Filesystem Size Used Avail Use% Mounted on
/dev/sda1 148G 139G 1.4G 100% /
none 4.0K 0 4.0K 0% /sys/fs/cgroup
udev 3.8G 4.0K 3.8G 1% /dev
tmpfs 774M 2.0M 772M 1% /run
none 5.0M 0 5.0M 0% /run/lock
none 3.8G 260K 3.8G 1% /run/shm
none 100M 28K 100M 1% /run/user
/dev/sdb1 230G 94G 125G 43% /media/Drive1
/dev/sdc1 1.8T 291G 1.5T 17% /media/Drive3
/dev/sda6 148G 65G 76G 47% /media/Drive5

See above

For the filesystem that's full, you want;[/font]
find <filesystem> -size +10G -ls

I’ve tried

sudo find /root -size +10G -ls
sudo find /dev/sda1 -size +10G -ls
sudo find /home -size +10G -ls

And all three show nothing, no output, just straight to the ‘~$’ waiting for commands.
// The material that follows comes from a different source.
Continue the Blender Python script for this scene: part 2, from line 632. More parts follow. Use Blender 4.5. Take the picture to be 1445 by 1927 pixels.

‘/root’ is STILL showing as almost full but after typing

sudo du -sh /*

it shows as 0.
12K /bacula
12M /bin
46M /boot
4.0K /cdrom
4.0K /dev
16M /etc
2.4M /ffmulticonverter-1.7.1
18G /home
0 /initrd.img
310M /lib
4.0K /lib64
16K /lost+found
557G /media
4.0K /mnt
172M /opt
du: cannot access ‘/proc/5571/task/5571/fd/3’: No such file or directory
du: cannot access ‘/proc/5571/task/5571/fdinfo/3’: No such file or directory
du: cannot access ‘/proc/5571/fd/3’: No such file or directory
du: cannot access ‘/proc/5571/fdinfo/3’: No such file or directory
0 /proc
1.4M /root
2.2M /run
20M /sbin
4.0K /srv
0 /sys
1.6M /tmp
11G /usr
2.0G /var
0 /vmlinuz

I’m thinking as a final drastic measure to wipe the boot Hd and reformat it without making partitions and do a fresh install of Kubuntu.